In 30 years of drumming, D-Adi has played in nearly a dozen bands. He likes bar shows but prefers the simplicity of a one-man-band life. He plays on his schedule and chooses songs he wants. “Bands are also so hard to make money with,” D-Adi says. “Bars don’t want to pay them, unless you’re one of the top bands. Those are hard to get into.”
Not that busking is much more lucrative. D-Adi says the tips he receives from passersby are his main source of income. The rolling stage has a giant tip jar, as well as D-Adi’s Paypal and Venmo information for the more tech-savvy tippers.
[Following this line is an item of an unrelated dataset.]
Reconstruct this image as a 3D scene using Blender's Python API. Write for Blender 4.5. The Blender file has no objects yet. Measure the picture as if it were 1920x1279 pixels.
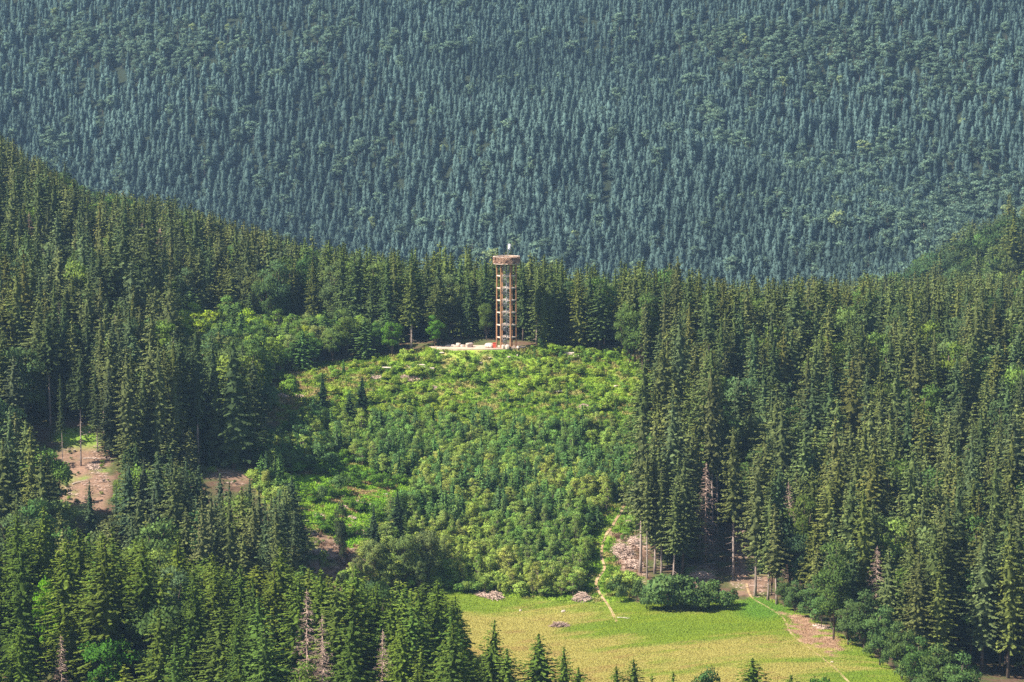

D-Adi declined to specify how much he makes in tips, though he admits it’s not enough. (He’s thinking about getting into cryptocurrency to fill the gaps.) And lately, the busking business has been worse than usual. “Inflation,” he says, “is hurting everyone right now.”
On Opening Day, the tips are a little sparse—perhaps the cold weather is causing folks to keep their hands in their pockets. And yet, like on the 200 or so other days a year when he hits the skins downtown, D-Adi is still eager to offer service with a smile. The tips are important, but if it were just about the money, he’d be doing something else.
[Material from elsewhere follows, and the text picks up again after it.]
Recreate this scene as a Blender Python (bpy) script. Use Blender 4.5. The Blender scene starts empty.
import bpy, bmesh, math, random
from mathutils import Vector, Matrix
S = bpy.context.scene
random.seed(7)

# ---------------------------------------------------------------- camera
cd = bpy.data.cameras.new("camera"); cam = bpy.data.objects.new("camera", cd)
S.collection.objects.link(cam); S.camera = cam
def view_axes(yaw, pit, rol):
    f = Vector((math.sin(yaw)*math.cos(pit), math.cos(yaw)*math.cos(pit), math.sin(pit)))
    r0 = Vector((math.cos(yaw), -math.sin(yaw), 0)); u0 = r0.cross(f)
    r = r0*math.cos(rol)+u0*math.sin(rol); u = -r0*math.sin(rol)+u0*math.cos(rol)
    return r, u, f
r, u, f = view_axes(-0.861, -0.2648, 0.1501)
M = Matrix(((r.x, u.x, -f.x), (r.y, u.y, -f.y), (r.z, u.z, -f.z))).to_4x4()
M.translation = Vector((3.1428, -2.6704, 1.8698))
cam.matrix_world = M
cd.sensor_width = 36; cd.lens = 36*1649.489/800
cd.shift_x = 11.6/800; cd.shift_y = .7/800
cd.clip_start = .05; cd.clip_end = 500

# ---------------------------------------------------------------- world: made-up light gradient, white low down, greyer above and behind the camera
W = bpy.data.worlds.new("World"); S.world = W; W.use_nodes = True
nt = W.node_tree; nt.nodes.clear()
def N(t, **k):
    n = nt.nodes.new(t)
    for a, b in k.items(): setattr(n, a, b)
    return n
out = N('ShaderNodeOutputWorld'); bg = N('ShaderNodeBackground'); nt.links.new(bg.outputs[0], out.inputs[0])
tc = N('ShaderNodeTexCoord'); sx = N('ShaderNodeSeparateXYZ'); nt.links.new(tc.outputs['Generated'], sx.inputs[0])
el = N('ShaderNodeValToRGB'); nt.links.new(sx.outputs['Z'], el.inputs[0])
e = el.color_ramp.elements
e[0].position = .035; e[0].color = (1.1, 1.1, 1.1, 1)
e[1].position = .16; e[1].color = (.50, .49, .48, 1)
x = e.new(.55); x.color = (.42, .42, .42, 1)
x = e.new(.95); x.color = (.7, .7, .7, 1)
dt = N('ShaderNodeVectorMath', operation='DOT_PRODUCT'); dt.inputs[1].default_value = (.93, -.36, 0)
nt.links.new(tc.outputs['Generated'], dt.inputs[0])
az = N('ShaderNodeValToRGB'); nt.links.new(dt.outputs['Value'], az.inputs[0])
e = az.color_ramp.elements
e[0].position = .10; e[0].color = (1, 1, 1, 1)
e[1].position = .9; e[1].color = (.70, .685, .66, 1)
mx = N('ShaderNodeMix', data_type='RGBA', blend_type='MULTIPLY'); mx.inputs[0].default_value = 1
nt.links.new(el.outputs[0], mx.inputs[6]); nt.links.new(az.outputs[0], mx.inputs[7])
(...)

“It’s cool to see people having a good time,” D-Adi says. “That’s when I know I’m doing what I’m supposed to be doing.”
In the middle of the eighth inning, D-Adi puts down his sticks and steps off his stage, phone in hand. “Gotta check the weather,” he says. The sky was spitting on him during his last song, Grand Funk Railroad’s “We’re an American Band,” and the last thing he wants is to get stuck pushing his rig in the middle of a storm. The radar confirms his worries, and he decides to call off the rest of the day’s performance.
“I’ll be back this weekend,” he says.
The set is over, but D-Adi’s summer-long residency on the sidewalks outside Busch is just beginning.